[TASK PROMPT]
Omit pictures and quote the listing below line by line, from its start through the line that holds "F, CX, HY, HC".

--- Start of DATA ---

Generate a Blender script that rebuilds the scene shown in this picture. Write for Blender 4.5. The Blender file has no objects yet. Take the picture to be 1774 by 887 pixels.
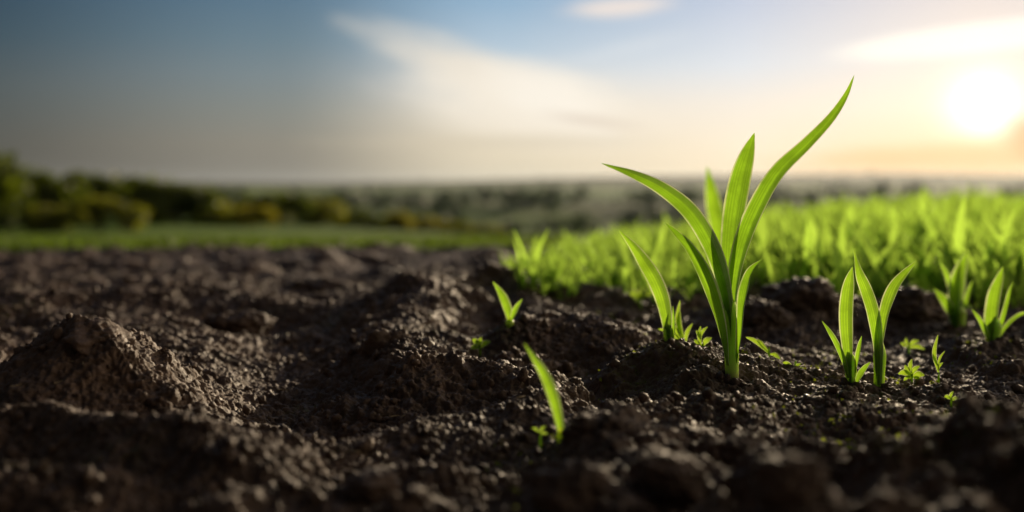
import bpy, bmesh, math, random
import numpy as np
from mathutils import Vector, noise as mnoise

random.seed(7)
rng = np.random.default_rng(7)
R = math.radians
scene = bpy.context.scene
COL = scene.collection

# ---------------------------------------------------------------- measures
F, CX, HY, HC = 1725.0, 887.0, 315.0, 0.19      # lens in photo pixels, eye height 19 cm


def P(px, py, Y):
    """A measured point of the photograph at a depth of Y metres -> world."""
    return ((px - CX) / F * Y, Y, HC - (py - HY) / F * Y)


SUN_AZ, SUN_EL = R(25.2), R(12.2)
FOCUS = 0.96


def lin(r, g, b):
    def f(c):
        c /= 255.0
        return c / 12.92 if c <= 0.04045 else ((c + 0.055) / 1.055) ** 2.4
    return (f(r), f(g), f(b), 1.0)


# ---------------------------------------------------------------- numpy noise
def _hash(ix, iy, seed):
    h = (ix.astype(np.int64) * 374761393 + iy.astype(np.int64) * 668265263 + seed * 974634533) & 0xFFFFFFFF
    h = ((h ^ (h >> 13)) * 1274126177) & 0xFFFFFFFF
    h = ((h ^ (h >> 16)) * 2246822519) & 0xFFFFFFFF
    h = h ^ (h >> 15)
    return (h & 0xFFFFFF).astype(np.float64) / float(0xFFFFFF)


def perlin(x, y, seed=0):
    ix, iy = np.floor(x), np.floor(y)
    fx, fy = x - ix, y - iy
    ux = fx * fx * fx * (fx * (fx * 6 - 15) + 10)
    uy = fy * fy * fy * (fy * (fy * 6 - 15) + 10)
    ix = ix.astype(np.int64)
    iy = iy.astype(np.int64)

    def g(dx, dy):
        a = _hash(ix + dx, iy + dy, seed) * 2 * math.pi
        return np.cos(a) * (fx - dx) + np.sin(a) * (fy - dy)
    a = g(0, 0) * (1 - ux) + g(1, 0) * ux
    b = g(0, 1) * (1 - ux) + g(1, 1) * ux
    return (a * (1 - uy) + b * uy) * 1.4


def fbm(x, y, scale, octv, seed=0, gain=0.5):
    o, a, s, n = 0.0, 1.0, 1.0 / scale, 0.0
    for k in range(octv):
        o = o + a * perlin(x * s + 17.3 * k, y * s - 9.1 * k, seed + k)
        n += a
        a *= gain
        s *= 2.03
    return o / n


def domes(x, y, s, seed, density=0.8):
    """rounded aggregates: tallest of the randomly placed half balls of size s"""
    cx, cy = np.floor(x / s).astype(np.int64), np.floor(y / s).astype(np.int64)
    out = np.zeros_like(x)
    for dx in (-1, 0, 1):
        for dy in (-1, 0, 1):
            h1 = _hash(cx + dx, cy + dy, seed)
            h2 = _hash(cx + dx, cy + dy, seed + 101)
            h3 = _hash(cx + dx, cy + dy, seed + 202)
            h4 = _hash(cx + dx, cy + dy, seed + 303)
            ex = 0.75 + 0.5 * h4
            qx = (x - (cx + dx + h1) * s) * ex
            qy = (y - (cy + dy + h2) * s) / ex
            r = s * (0.32 + 0.5 * h3)
            v = np.sqrt(np.clip(1 - (qx * qx + qy * qy) / (r * r), 0, None)) * r
            out = np.where((h4 < density) & (v > out), v, out)
    return out


def sstep(a, b, t):
    t = np.clip((t - a) / (b - a), 0, 1)
    return t * t * (3 - 2 * t)


# ---------------------------------------------------------------- the land
YL = np.array([-2000, 0, 1.5, 3.0, 4.0, 12, 40, 60, 120, 250, 600, 1200, 2500, 5500, 9000.0])
ZL = np.array([0.0, 0, 0, -.02, -.055, -.505, -1.97, -3.2, -8.5, -17, -25, -24, -15, -6, -8.0])
YR = np.array([-2000, 0, 2.0, 3.0, 5.0, 9.0, 16, 25, 60, 120, 250, 600, 1200, 2500, 5500, 9000.0])
ZR = np.array([0.0, 0, 0, -.01, -.02, 0.0, -.12, -.6, -3.2, -8.5, -17, -25, -24, -13, -2, -8.0])


HILLS = [(-27, 50, 1.3, 9, 8), (-14, 60, .6, 8, 8),
         (60, 520, 12, 150, 60), (-240, 640, 14, 160, 80), (330, 760, 17, 170, 90), (-60, 1150, 15, 260, 110),
         (-700, 1500, 16, 420, 160), (500, 1700, 14, 420, 200), (1100, 2900, 34, 750, 300), (300, 2600, 14, 380, 220), (-1600, 3200, 12, 800, 400)]


def land(x, y):
    """large shape of the land without furrows"""
    yy = np.maximum(y, 0)
    q = x / np.maximum(yy, 0.4)
    w = sstep(0.0, 0.46, q)
    z = np.interp(yy, YL, ZL) * (1 - w) + np.interp(yy, YR, ZR) * w
    m = sstep(120, 700, yy)
    z = z + m * 7.0 * fbm(x, y, 900.0, 4, 51) * sstep(120, 2200, yy)
    for hx, hy, ha, hsx, hsy in HILLS:
        z = z + ha * np.exp(-.5 * (((x - hx) / hsx) ** 2 + ((yy - hy) / hsy) ** 2))
    m2 = sstep(2000, 4500, yy)
    z = z + m2 * 13.0 * fbm(x + 500, y * .4, 2600.0, 3, 61)
    return z


# ground anchors read off the photograph: px, py, depth, spread x, spread y
ANCH = [
    (1268, 658, 0.95, .045, .05), (1160, 592, 1.06, .055, .05), (1090, 640, 1.04, .06, .06),
    (1330, 622, 1.06, .05, .05), (1475, 662, .97, .05, .05), (1523, 670, .97, .05, .05),
    (1720, 597, 1.20, .07, .06), (1660, 568, 1.40, .07, .06), (1625, 655, .99, .04, .05),
    (972, 765, .72, .035, .04), (884, 565, 1.20, .06, .06), (1010, 575, 1.28, .07, .07),
    (1040, 735, .70, .04, .04), (1390, 505, 1.52, .09, .07), (1585, 515, 1.52, .07, .07),
    (1490, 560, 1.45, .05, .08), (1000, 505, 1.75, .12, .08), (820, 490, 1.70, .07, .12),
    (735, 525, 1.55, .07, .10), (790, 600, 1.25, .06, .08),
    (675, 610, 1.10, .05, .05), (745, 655, .98, .06, .06), (620, 690, .92, .07, .06),
    (400, 722, .86, .10, .05), (170, 560, .90, .075, .07), (60, 620, .88, .07, .07),
    (260, 640, .92, .05, .06), (500, 620, 1.10, .12, .12), (300, 560, 1.35, .14, .14),
    (320, 735, .70, .05, .035), (400, 790, .66, .05, .035), (100, 725, .72, .09, .04),
    (560, 765, .74, .07, .04), (700, 740, .78, .06, .05), (820, 735, .78, .05, .05),
    (1100, 715, .84, .07, .05), (1300, 715, .83, .09, .05), (1500, 712, .84, .08, .05),
    (1700, 665, .98, .08, .06),
    (1000, 900, .60, .06, .05), (1300, 880, .60, .07, .05), (1600, 870, .58, .07, .05), (1860, 860, .58, .07, .05),
    (850, 880, .58, .06, .035), (560, 870, .60, .08, .03), (200, 870, .60, .09, .03),
    (230, 520, 1.75, .15, .12), (550, 495, 2.1, .16, .14), (450, 545, 1.6, .14, .12),
]
_A = np.array([P(a[0], a[1], a[2]) for a in ANCH])
_S = np.array([(a[3], a[4]) for a in ANCH])
_d = ((_A[:, None, 0] - _A[None, :, 0]) / _S[None, :, 0]) ** 2 + ((_A[:, None, 1] - _A[None, :, 1]) / _S[None, :, 1]) ** 2
_G = np.exp(-.5 * _d)
BASE0 = -0.018
_t = _A[:, 2] - (BASE0 + land(_A[:, 0], _A[:, 1]))
_W = np.linalg.solve(_G.T @ _G + 0.02 * np.eye(len(_t)), _G.T @ _t)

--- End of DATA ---

[OUTPUT]
Generate a Blender script that rebuilds the scene shown in this picture. Write for Blender 4.5. The Blender file has no objects yet. Take the picture to be 1774 by 887 pixels.
import bpy, bmesh, math, random
import numpy as np
from mathutils import Vector, noise as mnoise

random.seed(7)
rng = np.random.default_rng(7)
R = math.radians
scene = bpy.context.scene
COL = scene.collection

# ---------------------------------------------------------------- measures
F, CX, HY, HC = 1725.0, 887.0, 315.0, 0.19      # lens in photo pixels, eye height 19 cm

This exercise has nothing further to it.